== PROBLEM REQUIREMENTS ==
Reproduce all the material exactly, minus any pictures it holds.

◆ ◆ ◆ ◆ ◆ ◆ ◆

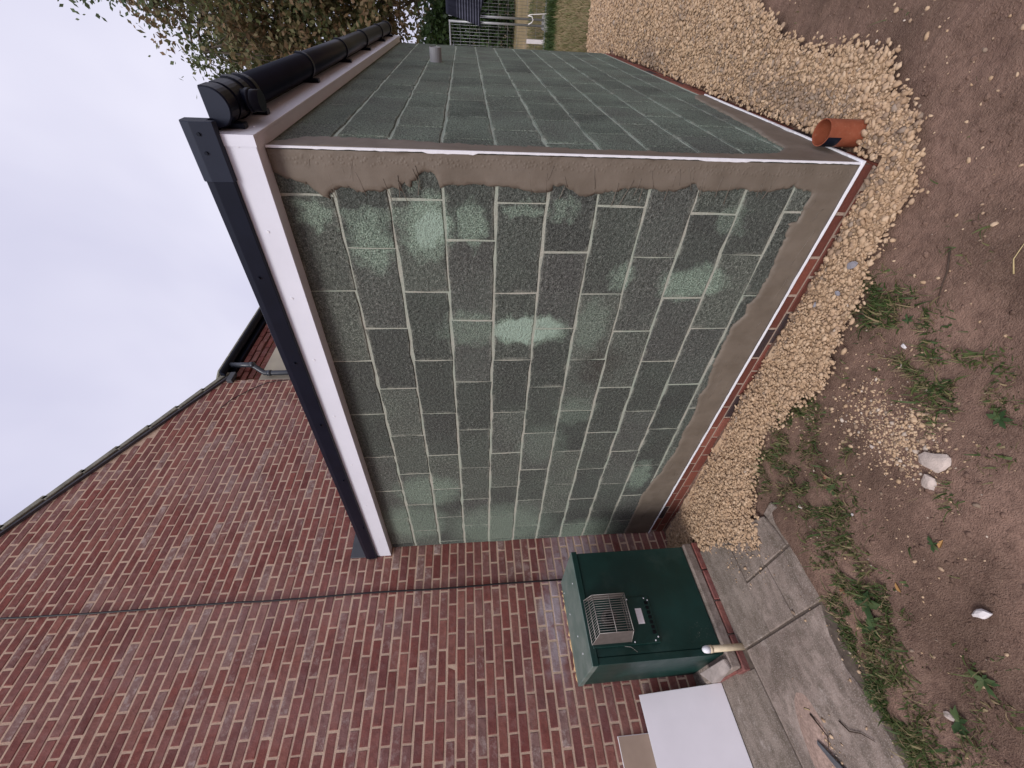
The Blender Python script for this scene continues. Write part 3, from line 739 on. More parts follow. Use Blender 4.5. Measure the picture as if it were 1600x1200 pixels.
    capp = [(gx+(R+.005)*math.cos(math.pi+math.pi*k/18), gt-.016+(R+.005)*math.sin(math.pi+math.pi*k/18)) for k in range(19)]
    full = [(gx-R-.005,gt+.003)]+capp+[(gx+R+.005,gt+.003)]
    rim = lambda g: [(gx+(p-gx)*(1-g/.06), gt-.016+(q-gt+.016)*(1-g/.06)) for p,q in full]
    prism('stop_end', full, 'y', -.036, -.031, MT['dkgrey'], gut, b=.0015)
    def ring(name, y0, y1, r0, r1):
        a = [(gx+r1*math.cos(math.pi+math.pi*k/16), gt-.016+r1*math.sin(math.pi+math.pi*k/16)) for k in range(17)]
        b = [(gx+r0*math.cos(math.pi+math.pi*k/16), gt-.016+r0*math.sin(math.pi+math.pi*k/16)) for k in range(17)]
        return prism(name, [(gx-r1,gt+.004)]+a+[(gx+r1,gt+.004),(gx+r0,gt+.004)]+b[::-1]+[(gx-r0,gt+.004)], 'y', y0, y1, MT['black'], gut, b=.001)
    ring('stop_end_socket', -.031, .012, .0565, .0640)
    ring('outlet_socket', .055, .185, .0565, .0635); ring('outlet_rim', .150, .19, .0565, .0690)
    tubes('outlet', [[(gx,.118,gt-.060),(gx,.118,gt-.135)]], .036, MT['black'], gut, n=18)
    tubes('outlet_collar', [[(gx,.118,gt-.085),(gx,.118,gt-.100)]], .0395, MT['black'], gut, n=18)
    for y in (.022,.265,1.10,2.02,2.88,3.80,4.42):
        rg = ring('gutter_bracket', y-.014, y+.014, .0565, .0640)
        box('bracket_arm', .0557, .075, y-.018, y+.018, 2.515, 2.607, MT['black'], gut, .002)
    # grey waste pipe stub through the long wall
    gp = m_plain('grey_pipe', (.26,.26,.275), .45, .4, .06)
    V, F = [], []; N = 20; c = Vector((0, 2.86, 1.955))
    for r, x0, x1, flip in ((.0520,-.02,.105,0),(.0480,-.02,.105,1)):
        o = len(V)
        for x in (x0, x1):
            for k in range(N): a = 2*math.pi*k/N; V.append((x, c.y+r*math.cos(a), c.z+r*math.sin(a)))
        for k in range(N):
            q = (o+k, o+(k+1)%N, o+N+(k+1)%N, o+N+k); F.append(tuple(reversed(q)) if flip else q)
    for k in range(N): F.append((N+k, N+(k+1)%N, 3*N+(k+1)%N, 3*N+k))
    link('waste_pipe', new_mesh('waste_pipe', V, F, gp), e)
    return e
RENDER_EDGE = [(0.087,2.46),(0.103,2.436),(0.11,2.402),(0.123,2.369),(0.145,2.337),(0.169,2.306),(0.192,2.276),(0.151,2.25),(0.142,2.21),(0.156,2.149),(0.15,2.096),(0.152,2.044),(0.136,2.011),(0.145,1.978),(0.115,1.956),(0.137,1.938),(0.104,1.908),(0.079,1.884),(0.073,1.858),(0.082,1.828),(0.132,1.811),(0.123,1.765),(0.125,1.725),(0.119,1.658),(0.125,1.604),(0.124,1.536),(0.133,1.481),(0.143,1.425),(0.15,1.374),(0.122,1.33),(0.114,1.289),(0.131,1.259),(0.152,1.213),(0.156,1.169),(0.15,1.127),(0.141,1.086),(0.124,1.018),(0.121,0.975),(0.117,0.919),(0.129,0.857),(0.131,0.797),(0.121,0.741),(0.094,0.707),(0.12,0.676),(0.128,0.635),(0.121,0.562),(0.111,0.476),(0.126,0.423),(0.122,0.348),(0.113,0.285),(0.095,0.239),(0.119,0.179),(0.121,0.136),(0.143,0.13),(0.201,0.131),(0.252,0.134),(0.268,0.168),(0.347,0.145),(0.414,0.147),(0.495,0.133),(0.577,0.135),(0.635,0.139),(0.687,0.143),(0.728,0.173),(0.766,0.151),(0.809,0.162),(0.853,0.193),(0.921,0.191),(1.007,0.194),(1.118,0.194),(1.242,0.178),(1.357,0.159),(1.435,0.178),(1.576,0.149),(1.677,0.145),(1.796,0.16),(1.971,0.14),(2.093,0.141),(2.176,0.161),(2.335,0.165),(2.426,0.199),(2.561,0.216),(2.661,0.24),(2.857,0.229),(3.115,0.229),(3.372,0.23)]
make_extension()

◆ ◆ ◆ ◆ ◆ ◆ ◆

== EXERCISE RESULT ==
The Blender Python script for this scene continues. Write part 3, from line 739 on. More parts follow. Use Blender 4.5. Measure the picture as if it were 1600x1200 pixels.
    capp = [(gx+(R+.005)*math.cos(math.pi+math.pi*k/18), gt-.016+(R+.005)*math.sin(math.pi+math.pi*k/18)) for k in range(19)]
    full = [(gx-R-.005,gt+.003)]+capp+[(gx+R+.005,gt+.003)]
    rim = lambda g: [(gx+(p-gx)*(1-g/.06), gt-.016+(q-gt+.016)*(1-g/.06)) for p,q in full]
    prism('stop_end', full, 'y', -.036, -.031, MT['dkgrey'], gut, b=.0015)
    def ring(name, y0, y1, r0, r1):
        a = [(gx+r1*math.cos(math.pi+math.pi*k/16), gt-.016+r1*math.sin(math.pi+math.pi*k/16)) for k in range(17)]
        b = [(gx+r0*math.cos(math.pi+math.pi*k/16), gt-.016+r0*math.sin(math.pi+math.pi*k/16)) for k in range(17)]
        return prism(name, [(gx-r1,gt+.004)]+a+[(gx+r1,gt+.004),(gx+r0,gt+.004)]+b[::-1]+[(gx-r0,gt+.004)], 'y', y0, y1, MT['black'], gut, b=.001)
    ring('stop_end_socket', -.031, .012, .0565, .0640)
    ring('outlet_socket', .055, .185, .0565, .0635); ring('outlet_rim', .150, .19, .0565, .0690)
    tubes('outlet', [[(gx,.118,gt-.060),(gx,.118,gt-.135)]], .036, MT['black'], gut, n=18)
    tubes('outlet_collar', [[(gx,.118,gt-.085),(gx,.118,gt-.100)]], .0395, MT['black'], gut, n=18)
    for y in (.022,.265,1.10,2.02,2.88,3.80,4.42):
        rg = ring('gutter_bracket', y-.014, y+.014, .0565, .0640)
        box('bracket_arm', .0557, .075, y-.018, y+.018, 2.515, 2.607, MT['black'], gut, .002)
    # grey waste pipe stub through the long wall
    gp = m_plain('grey_pipe', (.26,.26,.275), .45, .4, .06)
    V, F = [], []; N = 20; c = Vector((0, 2.86, 1.955))
    for r, x0, x1, flip in ((.0520,-.02,.105,0),(.0480,-.02,.105,1)):
        o = len(V)
        for x in (x0, x1):
            for k in range(N): a = 2*math.pi*k/N; V.append((x, c.y+r*math.cos(a), c.z+r*math.sin(a)))
        for k in range(N):
            q = (o+k, o+(k+1)%N, o+N+(k+1)%N, o+N+k); F.append(tuple(reversed(q)) if flip else q)
    for k in range(N): F.append((N+k, N+(k+1)%N, 3*N+(k+1)%N, 3*N+k))
    link('waste_pipe', new_mesh('waste_pipe', V, F, gp), e)
    return e
RENDER_EDGE = [(0.087,2.46),(0.103,2.436),(0.11,2.402),(0.123,2.369),(0.145,2.337),(0.169,2.306),(0.192,2.276),(0.151,2.25),(0.142,2.21),(0.156,2.149),(0.15,2.096),(0.152,2.044),(0.136,2.011),(0.145,1.978),(0.115,1.956),(0.137,1.938),(0.104,1.908),(0.079,1.884),(0.073,1.858),(0.082,1.828),(0.132,1.811),(0.123,1.765),(0.125,1.725),(0.119,1.658),(0.125,1.604),(0.124,1.536),(0.133,1.481),(0.143,1.425),(0.15,1.374),(0.122,1.33),(0.114,1.289),(0.131,1.259),(0.152,1.213),(0.156,1.169),(0.15,1.127),(0.141,1.086),(0.124,1.018),(0.121,0.975),(0.117,0.919),(0.129,0.857),(0.131,0.797),(0.121,0.741),(0.094,0.707),(0.12,0.676),(0.128,0.635),(0.121,0.562),(0.111,0.476),(0.126,0.423),(0.122,0.348),(0.113,0.285),(0.095,0.239),(0.119,0.179),(0.121,0.136),(0.143,0.13),(0.201,0.131),(0.252,0.134),(0.268,0.168),(0.347,0.145),(0.414,0.147),(0.495,0.133),(0.577,0.135),(0.635,0.139),(0.687,0.143),(0.728,0.173),(0.766,0.151),(0.809,0.162),(0.853,0.193),(0.921,0.191),(1.007,0.194),(1.118,0.194),(1.242,0.178),(1.357,0.159),(1.435,0.178),(1.576,0.149),(1.677,0.145),(1.796,0.16),(1.971,0.14),(2.093,0.141),(2.176,0.161),(2.335,0.165),(2.426,0.199),(2.561,0.216),(2.661,0.24),(2.857,0.229),(3.115,0.229),(3.372,0.23)]
make_extension()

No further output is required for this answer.